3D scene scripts

※

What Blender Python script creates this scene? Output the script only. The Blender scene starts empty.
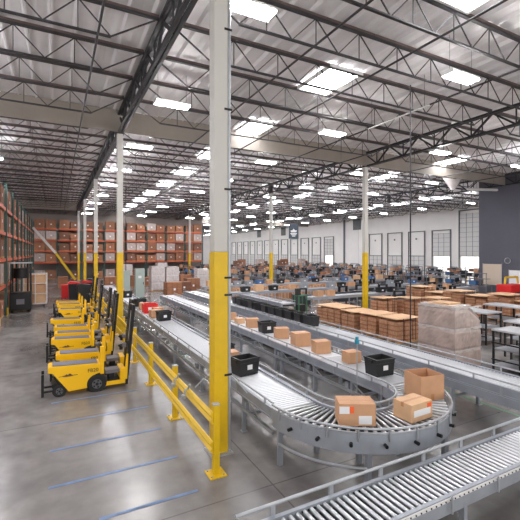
import bpy, math, random
from mathutils import Vector, Matrix
random.seed(7)
PI = math.pi
SC = bpy.context.scene
COL = SC.collection

# ---------------------------------------------------------------- camera, world, exposure
cam_d = bpy.data.cameras.new('camera'); cam = bpy.data.objects.new('camera', cam_d); COL.objects.link(cam)
cam.location = (0, 0, 3.5)
cam.rotation_euler = (PI/2, 0, -math.radians(27.72))
cam_d.sensor_width = 36; cam_d.lens = 36*388/520
cam_d.shift_y = -7/520
cam_d.clip_end = 500
SC.camera = cam
SC.view_settings.view_transform = 'Standard'; SC.view_settings.look = 'None'
SC.view_settings.gamma = 1; SC.view_settings.use_curve_mapping = False
SC.view_settings.exposure = 0.27
SC.cycles.max_bounces = 7; SC.cycles.diffuse_bounces = 5; SC.cycles.glossy_bounces = 3
SC.cycles.sample_clamp_indirect = 4
W = bpy.data.worlds.new('sky'); SC.world = W; W.use_nodes = True
wb = W.node_tree.nodes['Background']; wb.inputs[0].default_value = (1, .985, .96, 1); wb.inputs[1].default_value = 1.5
LAMP_STRENGTH = 112
SKYLIGHT_STRENGTH = 13

# ---------------------------------------------------------------- materials
MATS = {}
def lin(c):
    return tuple(((x/255)/12.92 if x/255 < .04045 else ((x/255+.055)/1.055)**2.4) for x in c)
def mat(name, rgb, rough=.6, metal=0, noise=0, scale=8, bump=0, emit=0, spec=.5, stretch=None, alpha=1, trans=0):
    if name in MATS: return MATS[name]
    m = bpy.data.materials.new(name); m.use_nodes = True; MATS[name] = m
    nt = m.node_tree; b = nt.nodes['Principled BSDF']
    c = lin(rgb) + (1,)
    b.inputs['Base Color'].default_value = c
    b.inputs['Roughness'].default_value = rough; b.inputs['Metallic'].default_value = metal
    b.inputs['Specular IOR Level'].default_value = spec
    if alpha < 1: b.inputs['Alpha'].default_value = alpha
    if trans: b.inputs['Transmission Weight'].default_value = trans
    if emit:
        b.inputs['Emission Color'].default_value = c; b.inputs['Emission Strength'].default_value = emit
    if noise or bump:
        tc = nt.nodes.new('ShaderNodeTexCoord'); n = nt.nodes.new('ShaderNodeTexNoise')
        n.inputs['Scale'].default_value = scale; n.inputs['Detail'].default_value = 5
        src = tc.outputs['Object']
        if stretch:
            mp = nt.nodes.new('ShaderNodeMapping'); mp.inputs['Scale'].default_value = stretch
            nt.links.new(src, mp.inputs['Vector']); src = mp.outputs['Vector']
        nt.links.new(src, n.inputs['Vector'])
        if noise:
            r = nt.nodes.new('ShaderNodeValToRGB')
            r.color_ramp.elements[0].position = .3; r.color_ramp.elements[1].position = .7
            r.color_ramp.elements[0].color = tuple(max(0, x*(1-noise)) for x in c[:3]) + (1,)
            r.color_ramp.elements[1].color = tuple(min(1, x*(1+noise)) for x in c[:3]) + (1,)
            nt.links.new(n.outputs['Fac'], r.inputs['Fac']); nt.links.new(r.outputs['Color'], b.inputs['Base Color'])
        if bump:
            bp = nt.nodes.new('ShaderNodeBump'); bp.inputs['Strength'].default_value = bump; bp.inputs['Distance'].default_value = .02
            nt.links.new(n.outputs['Fac'], bp.inputs['Height']); nt.links.new(bp.outputs['Normal'], b.inputs['Normal'])
    return m

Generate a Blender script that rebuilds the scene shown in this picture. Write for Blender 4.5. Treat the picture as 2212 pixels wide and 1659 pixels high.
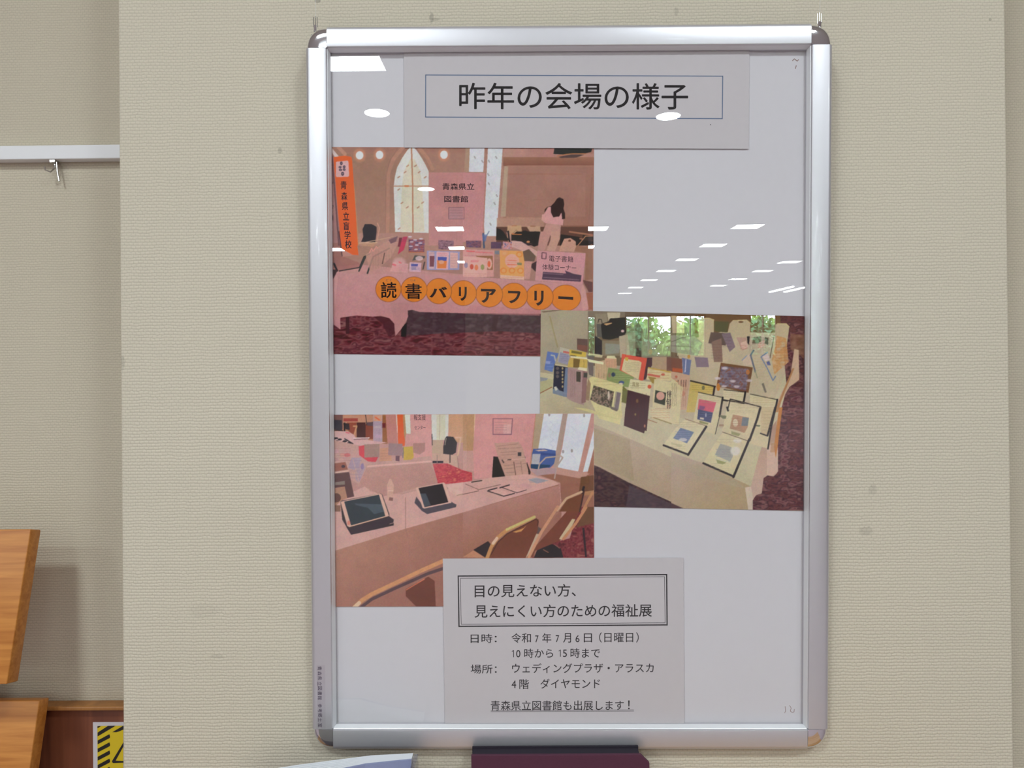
import bpy, bmesh, math, random
import numpy as np
from mathutils import Matrix, Vector

for o in list(bpy.data.objects):
    bpy.data.objects.remove(o, do_unlink=True)
S = bpy.context.scene
COL = S.collection
R = random.Random(7)
NR = np.random.RandomState(5)

# ------------------------------------------------------------------ camera
OZ = 1.45                      # height of the poster frame's centre above the floor
FPX, CX, CY = 1500.0, 1106.0, 829.5
YAW, PITCH, ROLL = -0.00704485, 0.00329706, -0.00890851
CAM = np.array([-0.06325363, -0.86231354, OZ + 0.00665418])
TILT, SKEW, FH, FW = 0.02444356, -0.0055941, 0.88154, 0.634


def cam_basis():
    cy, sy, cp, sp = math.cos(YAW), math.sin(YAW), math.cos(PITCH), math.sin(PITCH)
    f = np.array([sy * cp, cy * cp, sp]); r = np.array([cy, -sy, 0.0]); u = np.cross(r, f)
    cr, sr = math.cos(ROLL), math.sin(ROLL)
    return np.array([r * cr + u * sr, -r * sr + u * cr, f])


CB = cam_basis()
cam_d = bpy.data.cameras.new('camera')
cam_d.sensor_fit = 'HORIZONTAL'; cam_d.sensor_width = 36.0
cam_d.lens = 36.0 * FPX / 2212.0
cam_d.clip_start = 0.02; cam_d.clip_end = 200
cam = bpy.data.objects.new('camera', cam_d); COL.objects.link(cam)
m4 = Matrix.Identity(4)
for i in range(3):
    m4[i][0] = CB[0][i]; m4[i][1] = CB[1][i]; m4[i][2] = -CB[2][i]; m4[i][3] = CAM[i]
cam.matrix_world = m4
S.camera = cam

# ------------------------------------------------------------------ world, exposure
S.view_settings.view_transform = 'Standard'
S.view_settings.look = 'None'
S.view_settings.exposure = 0.86
S.view_settings.gamma = 1.0
S.view_settings.use_curve_mapping = False
LAMP = 43.0                    # radiance of the ceiling panels
SPOT = 30.0
w = bpy.data.worlds.new('daylight'); S.world = w
w.use_nodes = True
bg = w.node_tree.nodes['Background']
bg.inputs[0].default_value = (0.72, 0.86, 1.0, 1); bg.inputs[1].default_value = 20.0
S.cycles.max_bounces = 10
S.cycles.transparent_max_bounces = 16
S.cycles.caustics_reflective = False
S.cycles.caustics_refractive = False
S.cycles.sample_clamp_indirect = 6.0


def lin(c):
    c = np.asarray(c, float) / 255.0
    return np.where(c <= 0.04045, c / 12.92, ((c + 0.055) / 1.055) ** 2.4)


def rgba(c):
    l = lin(c)
    return (float(l[0]), float(l[1]), float(l[2]), 1.0)


# ------------------------------------------------------------------ materials
def mat(name, col, rough=0.6, metal=0.0, coat=0.0, coat_rough=0.1, emit=None, spec=0.5):
    m = bpy.data.materials.new(name); m.use_nodes = True
    b = m.node_tree.nodes['Principled BSDF']
    b.inputs['Base Color'].default_value = rgba(col)
    b.inputs['Roughness'].default_value = rough
    b.inputs['Metallic'].default_value = metal
    b.inputs['Coat Weight'].default_value = coat
    b.inputs['Coat Roughness'].default_value = coat_rough
    b.inputs['Specular IOR Level'].default_value = spec
    if emit is not None:
        b.inputs['Emission Color'].default_value = (0.90, 1.0, 1.03, 1)
        b.inputs['Emission Strength'].default_value = emit
    return m


class NT:
    def __init__(s, m):
        s.t = m.node_tree; s.b = s.t.nodes['Principled BSDF']

    def n(s, typ, **kw):
        nd = s.t.nodes.new(typ)
        for k, v in kw.items():
            setattr(nd, k, v)
        return nd

    def l(s, a, b):
        s.t.links.new(a, b)

    def math(s, op, a, b=None):
        nd = s.n('ShaderNodeMath', operation=op)
        for i, v in enumerate((a, b)):
            if v is None:
                continue
            if isinstance(v, (int, float)):
                nd.inputs[i].default_value = v
            else:
                s.l(v, nd.inputs[i])
        return nd.outputs[0]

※

* EXERCISE DESCRIPTION
Repeat the listing above from its first line through the line that contains "COL = SC.collection", both included, and nothing more. Drop the pictures.

* TASK SOLUTION
What Blender Python script creates this scene? Output the script only. The Blender scene starts empty.
import bpy, math, random
from mathutils import Vector, Matrix
random.seed(7)
PI = math.pi
SC = bpy.context.scene
COL = SC.collection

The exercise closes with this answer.